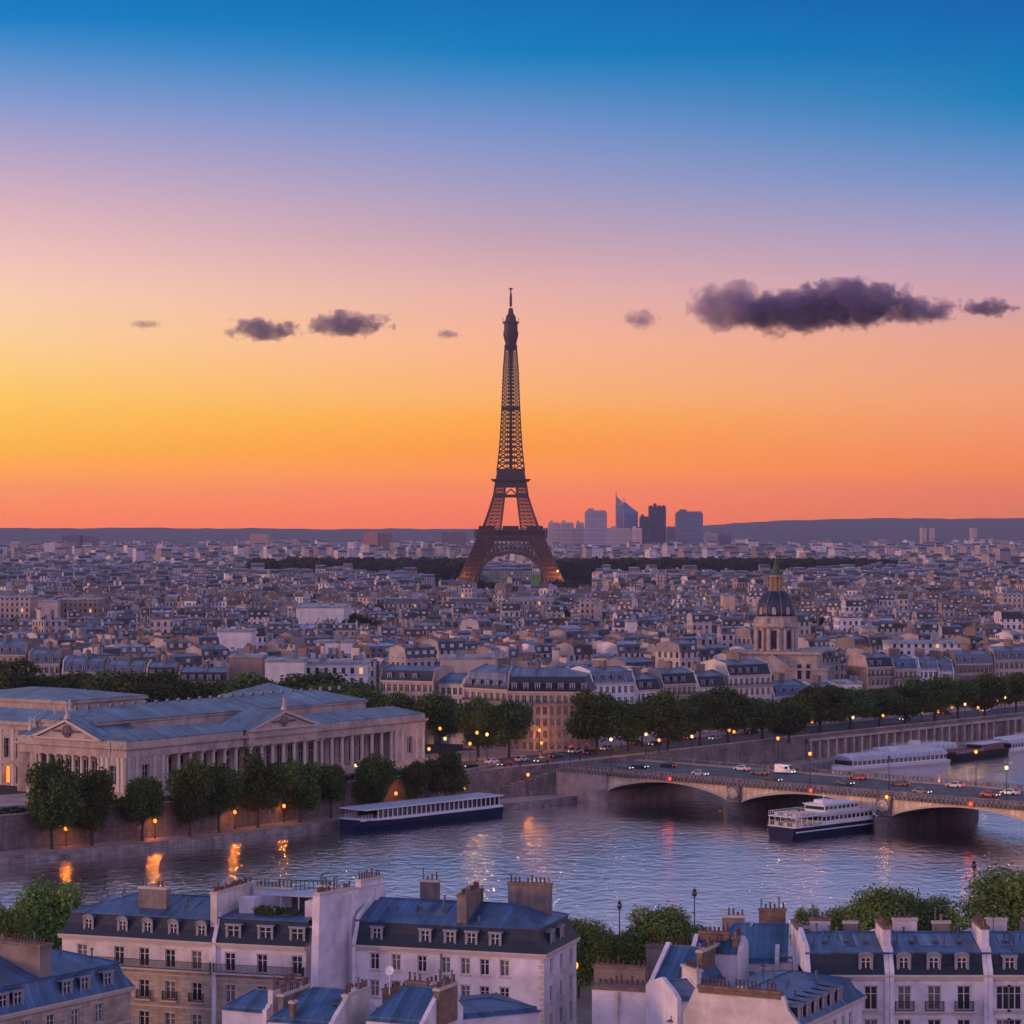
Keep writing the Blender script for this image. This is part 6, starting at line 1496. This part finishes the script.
# tour boat at the low quay
A = P(341, 832, 0); B = P(492, 814.5, 0); sh_ = Vector((.72, -.694, 0)) * 0.
A, B = A + sh_, B + sh_
(loc, (L_, rz)) = boat_frame(A, B)
b1 = thing('tour_boat', 'long navy tour boat under a flat pale canopy moored at the low quay', 'boat', loc, rz)
mb = MB(); sec = hull(mb, L_, 8.4, 2.3, bow=.12); mb.build('hull', M_NAVY, b1); rubrail(b1, sec, M_WHITE)
mb = MB(); mb.box(L_ * .06, -3.9, 2.35, L_ - .6, 3.9, 2.75); mb.build('coaming', M_WHITE, b1)
mb = MB()
x = L_ * .16
while x < L_ - 1:
    for y in (-3.75, 3.6): mb.box(x, y, 2.75, x + .28, y + .16, 4.75)
    x += 1.55
for x in (L_ * .08, L_ * .1, L_ * .12, L_ * .14):
    for y in (-2.9, 2.8): mb.box(x, y, 2.75, x + .12, y + .1, 3.7)
mb.build('pillar', M_WHITE, b1)
mb = MB(); mb.box(L_ * .17, -3.5, 2.8, L_ - 1.2, -3.45, 4.6); mb.box(L_ * .17, 3.4, 2.8, L_ - 1.2, 3.45, 4.6); mb.build('window_band', M_GLASS, b1)
mb = MB(); mb.box(L_ * .07, -4.3, 4.76, L_ - .2, 4.3, 4.98, 0); mb.box(L_ * .08, -4.1, 4.983, L_ - .4, 4.1, 5.08, 1); mb.build('canopy', [M_WHITE, M_CANVAS], b1)
# double-deck boat by the pier
A, B = Vector((59.6, 576.5, 0)), Vector((83, 599, 0)); (loc, (L_, rz)) = boat_frame(A, B)
b2 = thing('passenger_boat', 'two-deck white passenger boat with navy hull beside the bridge pier', 'boat', loc, rz)
def decklevel(par, x0, x1, w_, z0, z1, roof=True, band=(.35, .8), step=2.2, rm=None):
    mb_ = MB(); mb_.box(x0, -w_, z0, x1, w_, z0 + (z1 - z0) * band[0], 0); mb_.box(x0, -w_, z0 + (z1 - z0) * band[1], x1, w_, z1, 0)
    x_ = x0
    while x_ <= x1:
        xe = min(x1, x_ + .3); mb_.box(x_, -w_, z0 + (z1 - z0) * band[0], xe, -w_ + .15, z0 + (z1 - z0) * band[1], 0); mb_.box(x_, w_ - .15, z0 + (z1 - z0) * band[0], xe, w_, z0 + (z1 - z0) * band[1], 0); x_ += step
    o_ = mb_.build('cabin', rm or M_WHITE, par)
    mb_ = MB(); mb_.box(x0 + .1, -w_ + .1, z0 + (z1 - z0) * band[0] + .002, x1 - .1, w_ - .1, z0 + (z1 - z0) * band[1] - .002); mb_.build('window_band', M_GLASS, par)
    if roof: mb_ = MB(); mb_.box(x0 - .4, -w_ - .3, z1 + .003, x1 + .4, w_ + .3, z1 + .15); mb_.build('roof', M_WHITE, par)
    return o_
def railing(par, x0, x1, w_, z, h=1., m=None, step=1.2, solid=False):
    mb_ = MB()
    for y in (-w_, w_ - .06):
        for zz_ in (z + h * .5, z + h): mb_.box(x0, y, zz_ - .05, x1, y + .06, zz_)
        x_ = x0
        while x_ < x1: mb_.box(x_, y, z, x_ + .07, y + .06, z + h - .05); x_ += step
    mb_.box(x0, -w_ + .06, z + h - .05, x0 + .06, w_ - .06, z + h)
    return mb_.build('railing', m or M_WHITE, par)
mb = MB(); mb.M = Matrix.Translation((L_, 0, 0)) @ Matrix.Rotation(math.pi, 4, 'Z'); sec = hull(mb, L_, 8.2, 2.5, bow=.16, sheer=.5); mb.build('hull', M_NAVY, b2)
mb = MB(); mb.box(.3, -4.25, 1.5, L_ * .86, -4.12, 1.75); mb.box(.3, 4.12, 1.5, L_ * .86, 4.25, 1.75); mb.build('rubbing_strake', M_WHITE, b2)
mb = MB(); mb.box(.3, -4.1, 2.52, L_ * .88, 4.1, 2.7); mb.build('main_deck', M_WHITE, b2)
decklevel(b2, L_ * .30, L_ * .86, 3.7, 2.71, 4.75, step=1.5); railing(b2, .4, L_ * .30, 4.0, 2.7, 1.1, step=.7); railing(b2, L_ * .30, L_ * .86, 4.05, 4.92, 1.0, step=.9)
mb = MB(); mb.box(.4, -4.0, 4.72, L_ * .295, 4.0, 4.9)
for x in np.arange(.6, L_ * .29, 1.9):
    for y in (-3.9, 3.75): mb.box(x, y, 2.71, x + .14, y + .14, 4.715)
mb.build('upper_deck', M_WHITE, b2); railing(b2, .4, L_ * .30, 3.9, 4.92, 1.05, step=.7)
decklevel(b2, L_ * .36, L_ * .72, 2.9, 4.95, 6.75, step=1.5)
mb = MB(); mb.box(L_ * .4, -1.3, 6.92, L_ * .5, 1.3, 7.7); mb.beam((L_ * .46, 0, 7.7), (L_ * .46, 0, 9.2), .12); mb.beam((L_ * .46, -.6, 8.6), (L_ * .46, .6, 8.6), .08); mb.build('funnel_mast', M_WHITE, b2)
mb = MB()
for x in np.arange(1.5, L_ * .27, 1.9):
    for y in (-2.6, 0, 2.6): mb.box(x, y - .6, 2.71, x + .8, y + .6, 3.45); mb.box(x, y - .6, 4.93, x + .8, y + .6, 5.6)
mb.build('deck_tables', M_TRIM, b2)
# glass-roofed boats beyond the bridge
def glassboat(label, A_, B_, w_=4.2, hm_=M_WHITE):
    (loc_, (Lx, rz_)) = boat_frame(A_, B_); o_ = thing('glass_boat', label, 'boat', loc_, rz_)
    mb_ = MB(); s_ = hull(mb_, Lx, w_ * 2, 1.3, bow=.14, sheer=.4); mb_.build('hull', hm_, o_)
    decklevel(o_, Lx * .1, Lx - 1.5, w_ - .5, 1.35, 3.2, roof=False, band=(.2, .86), step=1.9)
    r_ = MB(); prof = [(-w_ + .3, 3.25), (-w_ + 1.2, 4.1), (0, 4.5), (w_ - 1.2, 4.1), (w_ - .3, 3.25)]
    for (a, z), (c, d) in zip(prof, prof[1:]): r_.quad((Lx * .08, a, z), (Lx - 1.2, a, z), (Lx - 1.2, c, d), (Lx * .08, c, d), 0 if abs(a + c) > w_ else 1)
    r_.poly([(Lx * .08, a, z) for a, z in prof[::-1]]); r_.poly([(Lx - 1.2, a, z) for a, z in prof]); r_.build('roof', [M_CANVAS, M_WHITE], o_)
    r_ = MB()
    for x_ in np.arange(Lx * .14, Lx - 2, 2.4): r_.box(x_, -w_ + .3, 3.27, x_ + .25, w_ - .3, 4.62)
    r_.build('roof_bow', M_WHITE, o_); railing(o_, Lx * .3, Lx * .85, 1.8, 4.5, .9)
    mb_ = MB(); mb_.box(Lx * .5, -1.2, 4.52, Lx * .57, 1.2, 5.9); mb_.build('wheelhouse', M_WHITE, o_)
    return o_
glassboat('white glass-roofed boat nearest the bridge on the far quay', P(832, 772, 0), P(941, 763, 0))
glassboat('pale glass-roofed boat cut by the right edge beyond the dark barge', P(996, 755, 0) + Vector((-1, 2, 0)), P(1082, 742, 0))
glassboat('white glass-roofed boat moored behind the nearest one', P(870, 764.5, 0), P(952, 756.5, 0), 3.6)
(loc, (L_, rz)) = boat_frame(P(942, 762, 0), P(1000, 754, 0)); b4 = thing('barge', 'low dark barge with red deck gear between the two pale boats', 'boat', loc, rz)
mb = MB(); sec = hull(mb, L_, 7, 2.0, bow=.15); mb.build('hull', M_BLACKH, b4); decklevel(b4, L_ * .55, L_ - 2, 2.6, 2.05, 4.0, rm=M_PLUM); railing(b4, L_ * .1, L_ * .55, 3.2, 2.05)
mb = MB()
for x in np.arange(L_ * .15, L_ * .5, 2.2): mb.box(x, -1.8, 2.06, x + 1.4, 1.8, 3.0)
mb.build('deck_crate', M_PLUM, b4)

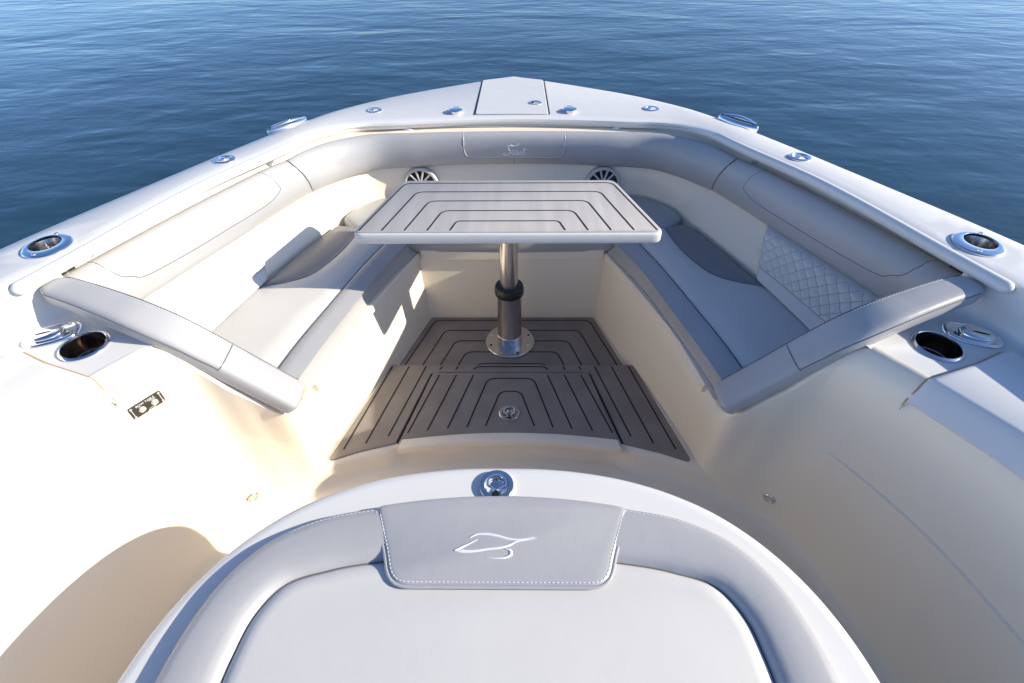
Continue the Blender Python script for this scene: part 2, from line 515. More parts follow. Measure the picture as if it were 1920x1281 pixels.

______________________________

# WHAT THE TASK ASKS
Pick out each line in the material containing "script".

# WRITTEN ANSWER
Keep writing the Blender script for this image. This is part 6, starting at line 1496. This part finishes the script.
Continue the Blender Python script for this scene: part 2, from line 515. More parts follow. Measure the picture as if it were 1920x1281 pixels.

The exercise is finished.